As newspapers have laid off personnel, remaining staff have—in many cases—needed to grow and develop their skillsets. In our interviews, editors described videographers who were being asked to learn photography (and vice versa), while many traditional beat reporters are required to write for the website, newsletters, live blogs, social channels, and the original print publication. Each of these channels requires the flexing of different writing muscles. Meanwhile, even the smallest outlets are embracing opportunities to shoot video and photographs for social, as well as broadcast on Facebook Live.

Because of this, new and emerging skillsets are being increasingly valued by newsrooms, with newsrooms restructuring to create audience teams131 and engagement specialists.132

Lauren Gustus, the former executive editor at the Coloradoan in Fort Collins, Colorado, explained how her small newsroom (thirty to forty people) had been reconfigured to include a dedicated ten-person engagement team. Part of their charge, she explained, was “talking with readers across any of the platforms that we operate on and that our readers operate on.”

Others are following suit, although based on our conversations, the core skill requirements at small-market newspapers continue to be quite traditional and mainstream.

It will be interesting to see if these differences remain, or if emerging skill areas will simply be absorbed into the tasks expected of journalists in the digital age. With many journalism schools beginning to teach or place greater emphasis on these emerging skills, the next generation may automatically bring these sensibilities to the newsroom as part of the perpetual evolution and transformation of journalistic practice that is happening across the industry.

Final thoughts on changing journalistic practice

As we have seen, journalism is an evolving profession. The pace and extent of this change varies from outlet to outlet, and many journalists may find this evolution rather daunting.

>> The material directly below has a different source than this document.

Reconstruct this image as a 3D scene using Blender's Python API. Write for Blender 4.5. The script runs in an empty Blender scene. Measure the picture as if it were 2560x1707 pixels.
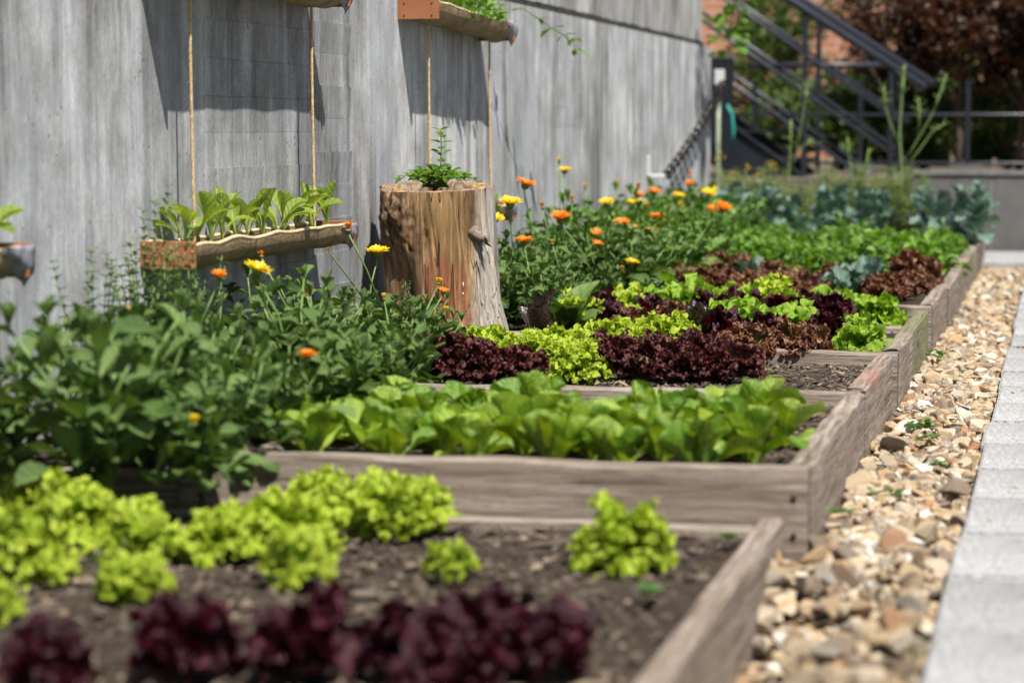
import bpy, bmesh, math, random
import numpy as np
from mathutils import Vector, Matrix, noise

R = math.radians
scene = bpy.context.scene
C = scene.collection

# ------------------------------------------------------------------ camera
cam_data = bpy.data.cameras.new("camera")
cam = bpy.data.objects.new("camera", cam_data)
C.objects.link(cam)
cam.location = (0, 0, 0.74)
cam.rotation_euler = (R(90 - 5.04), 0, R(12.86))
cam_data.sensor_width = 36
cam_data.lens = 85
cam_data.clip_start = 0.05
cam_data.clip_end = 500
cam_data.dof.use_dof = True
cam_data.dof.focus_distance = 6.55
cam_data.dof.aperture_fstop = 3.1
cam_data.dof.aperture_blades = 0
scene.camera = cam

# ------------------------------------------------------------------ light
SUN = Vector((0.13, -0.16, 0.33)).normalized()          # towards the sun
world = bpy.data.worlds.new("World")
scene.world = world
world.use_nodes = True
wt = world.node_tree
sky = wt.nodes.new("ShaderNodeTexSky")
sky.sky_type = 'NISHITA'
sky.sun_disc = False
sky.sun_elevation = math.asin(SUN.z)
sky.sun_rotation = math.atan2(SUN.x, SUN.y)
wt.links.new(sky.outputs[0], wt.nodes["Background"].inputs[0])
wt.nodes["Background"].inputs[1].default_value = 0.05
sl = bpy.data.lights.new("sun", 'SUN')
sl.energy = 5.0
sl.angle = R(0.55)
sl.color = (1.0, 0.955, 0.88)
so = bpy.data.objects.new("sun", sl)
C.objects.link(so)
so.rotation_euler = (-SUN).to_track_quat('-Z', 'Y').to_euler()
scene.view_settings.view_transform = 'Standard'
scene.view_settings.look = 'None'
scene.view_settings.exposure = 0.58
scene.view_settings.gamma = 1
scene.render.engine = 'CYCLES'
scene.cycles.use_denoising = True
scene.cycles.adaptive_threshold = 0.02
scene.cycles.max_bounces = 5
scene.cycles.diffuse_bounces = 2
scene.cycles.glossy_bounces = 2
scene.cycles.transmission_bounces = 3
scene.cycles.transparent_max_bounces = 4

rng = random.Random(7)
U = rng.uniform

# ------------------------------------------------------------------ node helpers
def nmat(name):
    m = bpy.data.materials.new(name)
    m.use_nodes = True
    nt = m.node_tree
    return m, nt, nt.nodes["Principled BSDF"]

def N(nt, typ, **kw):
    n = nt.nodes.new(typ)
    for k, v in kw.items():
        if k.startswith("i_"):
            key = k[2:]
            n.inputs[int(key) if key.isdigit() else key.replace("_", " ")].default_value = v
        else:
            setattr(n, k, v)
    return n

def L(nt, a, b):
    nt.links.new(a, b)

def ramp(nt, fac, stops, interp='LINEAR'):
    n = N(nt, "ShaderNodeValToRGB")
    cr = n.color_ramp
    cr.interpolation = interp
    while len(cr.elements) < len(stops):
        cr.elements.new(0.5)
    for e, (p, c) in zip(cr.elements, stops):
        e.position = p
        e.color = (c, c, c, 1) if isinstance(c, (int, float)) else (*c, 1)
    L(nt, fac, n.inputs[0])
    return n.outputs[0]

def mixc(nt, fac, a, b, mode='MIX'):
    n = N(nt, "ShaderNodeMix", data_type='RGBA', blend_type=mode)
    for sock, v in ((n.inputs[0], fac), (n.inputs[6], a), (n.inputs[7], b)):
        if isinstance(v, bpy.types.NodeSocket):
            L(nt, v, sock)
        elif isinstance(v, (int, float)):
            sock.default_value = v
        else:
            sock.default_value = (*v, 1)
    return n.outputs[2]

def mth(nt, op, a, b=0.0, c=0.0):
    n = N(nt, "ShaderNodeMath", operation=op)
    for s, v in zip(n.inputs, (a, b, c)):
        if isinstance(v, bpy.types.NodeSocket):
            L(nt, v, s)
        else:
            s.default_value = v
    return n.outputs[0]

def coords(nt, kind="Object", scale=(1, 1, 1)):
    t = N(nt, "ShaderNodeTexCoord")
    mp = N(nt, "ShaderNodeMapping")
    mp.inputs["Scale"].default_value = scale
    L(nt, t.outputs[kind], mp.inputs[0])
    return mp.outputs[0]

def noi(nt, vec, scale, detail=4, rough=0.55, dist=0.0):
    n = N(nt, "ShaderNodeTexNoise", i_Scale=scale, i_Detail=detail, i_Roughness=rough, i_Distortion=dist)
    if vec is not None:
        L(nt, vec, n.inputs[0])
    return n.outputs[0]

def bump(nt, h, strength, dist, bsdf):
    b = N(nt, "ShaderNodeBump", i_Strength=strength, i_Distance=dist)
    L(nt, h, b.inputs["Height"])
    L(nt, b.outputs[0], bsdf.inputs["Normal"])
    return b

def rnd(nt):
    """one random number for each object and each loose piece"""
    o = N(nt, "ShaderNodeObjectInfo")
    g = N(nt, "ShaderNodeNewGeometry")
    return mth(nt, 'FRACT', mth(nt, 'ADD', o.outputs["Random"], g.outputs["Random Per Island"]))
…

Nonetheless, as Margaret Sullivan famously said, “These days, being a journalist shares at least one quality with being a shark. If you’re not moving forward, it’s over.”133

Small-market newsrooms across the country are moving forward by embracing social media and video, engaging with analytics and metrics tools, and reevaluating their publishing practices. These trends, and arguably the pace of change, show no signs of slowing.